Begin Extracted data

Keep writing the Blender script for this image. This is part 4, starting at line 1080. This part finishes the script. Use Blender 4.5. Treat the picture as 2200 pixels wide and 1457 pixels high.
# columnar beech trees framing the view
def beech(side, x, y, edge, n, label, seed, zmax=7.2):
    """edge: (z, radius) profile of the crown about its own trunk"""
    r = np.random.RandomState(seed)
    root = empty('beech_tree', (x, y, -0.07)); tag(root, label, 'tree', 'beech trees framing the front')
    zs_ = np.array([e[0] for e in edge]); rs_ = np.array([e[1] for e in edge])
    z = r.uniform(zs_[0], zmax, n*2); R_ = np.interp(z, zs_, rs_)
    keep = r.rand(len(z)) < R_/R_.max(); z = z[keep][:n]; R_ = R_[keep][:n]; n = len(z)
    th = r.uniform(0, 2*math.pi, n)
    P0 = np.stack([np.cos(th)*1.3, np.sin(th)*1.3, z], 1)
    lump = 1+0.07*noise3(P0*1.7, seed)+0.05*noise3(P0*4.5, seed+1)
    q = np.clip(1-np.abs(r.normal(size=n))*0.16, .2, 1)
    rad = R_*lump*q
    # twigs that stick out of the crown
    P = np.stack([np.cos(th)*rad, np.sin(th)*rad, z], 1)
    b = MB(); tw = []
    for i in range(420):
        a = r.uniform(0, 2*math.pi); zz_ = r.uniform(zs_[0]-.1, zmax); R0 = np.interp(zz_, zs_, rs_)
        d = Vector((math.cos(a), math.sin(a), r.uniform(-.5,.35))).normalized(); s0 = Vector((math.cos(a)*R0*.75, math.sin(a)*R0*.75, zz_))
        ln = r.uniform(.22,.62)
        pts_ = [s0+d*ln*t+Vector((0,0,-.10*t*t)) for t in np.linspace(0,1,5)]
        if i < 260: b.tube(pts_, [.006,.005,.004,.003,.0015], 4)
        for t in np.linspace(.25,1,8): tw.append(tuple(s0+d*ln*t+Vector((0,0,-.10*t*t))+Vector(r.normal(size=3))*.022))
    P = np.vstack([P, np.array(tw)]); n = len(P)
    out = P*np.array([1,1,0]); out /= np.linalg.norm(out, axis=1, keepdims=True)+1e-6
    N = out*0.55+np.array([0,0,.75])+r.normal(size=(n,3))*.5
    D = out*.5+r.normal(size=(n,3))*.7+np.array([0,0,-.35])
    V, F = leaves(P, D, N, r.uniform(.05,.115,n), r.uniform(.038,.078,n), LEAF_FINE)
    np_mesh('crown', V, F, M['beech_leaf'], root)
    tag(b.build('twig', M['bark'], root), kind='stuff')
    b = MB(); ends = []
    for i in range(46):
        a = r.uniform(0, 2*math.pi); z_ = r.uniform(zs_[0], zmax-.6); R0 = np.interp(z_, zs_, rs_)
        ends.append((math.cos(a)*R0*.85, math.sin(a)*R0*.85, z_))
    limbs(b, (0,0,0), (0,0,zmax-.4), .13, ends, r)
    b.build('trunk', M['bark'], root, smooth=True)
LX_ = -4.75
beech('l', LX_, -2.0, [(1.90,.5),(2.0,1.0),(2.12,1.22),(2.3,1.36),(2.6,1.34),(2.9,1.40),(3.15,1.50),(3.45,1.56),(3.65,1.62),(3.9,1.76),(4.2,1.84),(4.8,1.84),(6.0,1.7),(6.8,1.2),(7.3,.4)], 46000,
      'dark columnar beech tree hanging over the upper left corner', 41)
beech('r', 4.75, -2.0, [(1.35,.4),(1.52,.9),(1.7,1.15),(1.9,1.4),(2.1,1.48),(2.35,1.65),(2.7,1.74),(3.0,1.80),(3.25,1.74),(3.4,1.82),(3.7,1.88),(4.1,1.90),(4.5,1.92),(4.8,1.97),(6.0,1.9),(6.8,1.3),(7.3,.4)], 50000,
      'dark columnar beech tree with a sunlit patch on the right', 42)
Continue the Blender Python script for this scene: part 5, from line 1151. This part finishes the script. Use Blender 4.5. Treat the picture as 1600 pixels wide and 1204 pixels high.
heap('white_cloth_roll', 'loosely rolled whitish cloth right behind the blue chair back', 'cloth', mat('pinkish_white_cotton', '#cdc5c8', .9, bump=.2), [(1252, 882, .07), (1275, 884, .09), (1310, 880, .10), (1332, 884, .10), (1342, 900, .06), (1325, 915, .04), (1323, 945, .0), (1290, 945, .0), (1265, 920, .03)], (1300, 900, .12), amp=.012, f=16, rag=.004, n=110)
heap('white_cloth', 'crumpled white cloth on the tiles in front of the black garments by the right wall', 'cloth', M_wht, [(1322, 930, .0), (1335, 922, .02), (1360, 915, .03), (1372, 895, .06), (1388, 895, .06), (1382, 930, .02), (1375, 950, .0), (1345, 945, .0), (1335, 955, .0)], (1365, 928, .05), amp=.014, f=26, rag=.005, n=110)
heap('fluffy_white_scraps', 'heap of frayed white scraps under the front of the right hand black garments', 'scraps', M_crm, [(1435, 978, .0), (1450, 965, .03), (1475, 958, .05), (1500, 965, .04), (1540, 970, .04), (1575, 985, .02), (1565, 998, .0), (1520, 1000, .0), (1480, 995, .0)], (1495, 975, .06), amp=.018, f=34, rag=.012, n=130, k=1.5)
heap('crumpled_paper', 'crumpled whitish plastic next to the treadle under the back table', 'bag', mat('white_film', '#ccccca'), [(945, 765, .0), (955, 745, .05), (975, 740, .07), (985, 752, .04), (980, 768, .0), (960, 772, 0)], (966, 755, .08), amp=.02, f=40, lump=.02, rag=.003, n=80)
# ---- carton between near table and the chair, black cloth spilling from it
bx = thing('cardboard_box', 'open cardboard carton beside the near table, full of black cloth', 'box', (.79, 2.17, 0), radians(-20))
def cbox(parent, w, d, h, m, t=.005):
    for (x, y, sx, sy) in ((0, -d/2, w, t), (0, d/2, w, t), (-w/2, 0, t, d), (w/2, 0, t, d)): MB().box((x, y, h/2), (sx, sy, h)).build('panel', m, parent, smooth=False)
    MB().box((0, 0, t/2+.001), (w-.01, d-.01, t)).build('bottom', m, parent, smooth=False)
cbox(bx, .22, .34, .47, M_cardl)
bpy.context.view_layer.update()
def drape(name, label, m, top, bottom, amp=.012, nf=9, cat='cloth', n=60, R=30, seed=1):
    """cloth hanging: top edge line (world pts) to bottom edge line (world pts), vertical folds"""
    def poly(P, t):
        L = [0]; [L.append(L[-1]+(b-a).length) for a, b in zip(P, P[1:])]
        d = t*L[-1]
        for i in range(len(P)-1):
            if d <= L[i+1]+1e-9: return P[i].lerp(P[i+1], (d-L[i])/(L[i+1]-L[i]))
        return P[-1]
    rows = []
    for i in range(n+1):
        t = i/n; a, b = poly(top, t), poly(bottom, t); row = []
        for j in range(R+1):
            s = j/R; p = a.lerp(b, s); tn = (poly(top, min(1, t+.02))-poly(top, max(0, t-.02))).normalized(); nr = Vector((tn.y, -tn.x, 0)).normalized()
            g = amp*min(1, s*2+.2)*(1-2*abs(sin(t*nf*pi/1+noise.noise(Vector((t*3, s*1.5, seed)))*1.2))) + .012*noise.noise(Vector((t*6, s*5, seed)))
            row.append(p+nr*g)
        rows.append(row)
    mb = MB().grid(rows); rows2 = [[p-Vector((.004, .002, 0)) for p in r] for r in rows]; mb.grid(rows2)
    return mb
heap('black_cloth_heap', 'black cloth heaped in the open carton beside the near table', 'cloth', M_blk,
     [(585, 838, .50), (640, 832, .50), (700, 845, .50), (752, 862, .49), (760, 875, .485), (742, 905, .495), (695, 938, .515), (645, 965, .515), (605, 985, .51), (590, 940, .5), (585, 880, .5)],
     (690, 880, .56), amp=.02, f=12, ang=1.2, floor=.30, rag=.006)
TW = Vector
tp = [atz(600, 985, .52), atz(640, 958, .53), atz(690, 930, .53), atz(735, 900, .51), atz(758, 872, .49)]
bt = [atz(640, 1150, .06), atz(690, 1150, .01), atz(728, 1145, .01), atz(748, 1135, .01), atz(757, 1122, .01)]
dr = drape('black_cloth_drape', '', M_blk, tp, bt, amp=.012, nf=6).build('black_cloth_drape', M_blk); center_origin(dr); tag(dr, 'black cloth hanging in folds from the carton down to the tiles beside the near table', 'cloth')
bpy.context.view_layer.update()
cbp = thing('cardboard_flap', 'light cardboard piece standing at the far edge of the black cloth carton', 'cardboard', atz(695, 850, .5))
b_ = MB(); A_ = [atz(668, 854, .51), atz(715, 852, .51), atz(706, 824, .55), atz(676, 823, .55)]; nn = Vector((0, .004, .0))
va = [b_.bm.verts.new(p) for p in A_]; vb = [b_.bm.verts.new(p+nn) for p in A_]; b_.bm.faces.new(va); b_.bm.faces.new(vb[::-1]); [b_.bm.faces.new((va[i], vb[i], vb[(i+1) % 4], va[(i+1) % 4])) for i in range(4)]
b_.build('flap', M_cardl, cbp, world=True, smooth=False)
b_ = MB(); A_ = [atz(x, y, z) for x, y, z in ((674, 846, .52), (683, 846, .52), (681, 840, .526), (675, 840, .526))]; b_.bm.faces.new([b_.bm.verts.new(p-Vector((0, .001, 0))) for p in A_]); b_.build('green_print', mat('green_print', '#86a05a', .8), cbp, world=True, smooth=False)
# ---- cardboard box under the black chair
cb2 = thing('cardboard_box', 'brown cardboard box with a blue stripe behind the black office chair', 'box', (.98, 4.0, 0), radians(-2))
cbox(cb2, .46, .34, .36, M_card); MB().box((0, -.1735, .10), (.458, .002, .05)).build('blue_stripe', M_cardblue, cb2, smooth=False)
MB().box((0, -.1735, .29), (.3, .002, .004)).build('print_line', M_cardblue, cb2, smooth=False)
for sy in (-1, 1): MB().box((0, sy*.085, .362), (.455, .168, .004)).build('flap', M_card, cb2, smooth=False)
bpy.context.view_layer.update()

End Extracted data

> Request
Extract the run of lines that opens with the line containing "left corner', 41)" and closes with the line containing "the right', 42)"; reproduce it exactly and add nothing.

> Answer below
      'dark columnar beech tree hanging over the upper left corner', 41)
beech('r', 4.75, -2.0, [(1.35,.4),(1.52,.9),(1.7,1.15),(1.9,1.4),(2.1,1.48),(2.35,1.65),(2.7,1.74),(3.0,1.80),(3.25,1.74),(3.4,1.82),(3.7,1.88),(4.1,1.90),(4.5,1.92),(4.8,1.97),(6.0,1.9),(6.8,1.3),(7.3,.4)], 50000,
      'dark columnar beech tree with a sunlit patch on the right', 42)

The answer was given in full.